Oh ! je sais bien encore et ici ce sont des amis qui parlent : « Il ne s’agit pas, disent-ils, d’un prolétaire ; laissons les bourgeois s’occuper des bourgeois. » Et l’un d’eux ajoutait cette phrase qui, je l’avoue, m’a peiné : « S’il s’agissait d’un ouvrier, il y a longtemps qu’on ne s’en occuperait plus. »

Je pourrais répondre que si Dreyfus a été illégalement condamné et si, en effet, comme je le démontrerai bientôt, il est innocent, il n’est plus ni un officier ni un bourgeois : Il est dépouillé, par l’excès même du malheur, de tout caractère de classe ; il n’est plus que l’humanité elle même, au plus haut degré de misère et de désespoir qui se puisse imaginer.

Si on l’a condamné contre toute loi, Si on l’a condamné à faux, quelle dérision de le compter encore parmi les privilégiés ! Non : il n’est plus de cette armée qui, par une erreur criminelle, l’a dégradé. Il n’est plus de ces classes dirigeantes qui par poltronnerie d’ambition hésitent à rétablir pour lui la légalité et la vérité. Il est seulement un exemplaire de l’humaine souffrance en ce qu’elle a de plus poignant. Il est le témoin vivant du mensonge militaire, de la lâcheté politique, des crimes de l’autorité.

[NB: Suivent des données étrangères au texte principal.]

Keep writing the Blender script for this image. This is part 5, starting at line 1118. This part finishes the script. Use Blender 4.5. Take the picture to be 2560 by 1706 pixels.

Certes, nous pouvons, sans contredire nos principes et sans manquer à la lutte des classes, écouter le cri de notre pitié ; nous pouvons dans le combat révolutionnaire garder des entrailles humaines ; nous ne sommes pas tenus, pour rester dans le socialisme, de nous enfuir hors de l’humanité.

Et Dreyfus lui même, condamné à faux et criminellement par la société que nous combattons, devient, quelles qu’aient été ses origines, et quel que doive être son destin, une protestation aiguë contre l’ordre social. Par la faute de la société qui s’obstine contre lui à la violence, au mensonge et au crime, il devient un élément de Révolution.

Voilà ce que je pourrais répondre ; mais j’ajoute que les socialistes qui veulent fouiller jusqu’au fond les secrets de honte et de crime contenus dans cette affaire, s’ils ne s’occupent pas d’un ouvrier, s’occupent de toute la classe ouvrière.

Qui donc est le plus menacé aujourd’hui par l’arbitraire des généraux, par la violence toujours glorifiée des répressions militaires ? Qui ? Le prolétariat. Il a donc un intérêt de premier ordre à châtier et à décourager les illégalités et les violences des conseils de guerre avant qu’elles deviennent une sorte d’habitude acceptée de tous. Il a un intérêt de premier ordre à précipiter le discrédit moral et la chute de cette haute armée réactionnaire qui est prête à le foudroyer demain.

Puisque, cette fois, c’est à un fils de la bourgeoisie que la haute armée, égarée par des luttes de clan, a appliqué son système d’arbitraire et de mensonge, la société bourgeoise est plus profondément remuée et ébranlée, et nous devons profiter de cet ébranlement pour diminuer la force morale et la puissance d’agression de ces États-Majors rétrogrades qui sont une menace directe pour le prolétariat.

Ce n’est donc pas servir seulement l’humanité, c’est servir directement la classe ouvrière que de protester, comme nous le faisons, contre l’illégalité, maintenant démontrée, du procès Dreyfus et contre la monstrueuse prétention d’Alphonse Humbert de sceller à jamais ce crime militaire dans l’impénétrabilité du huis clos.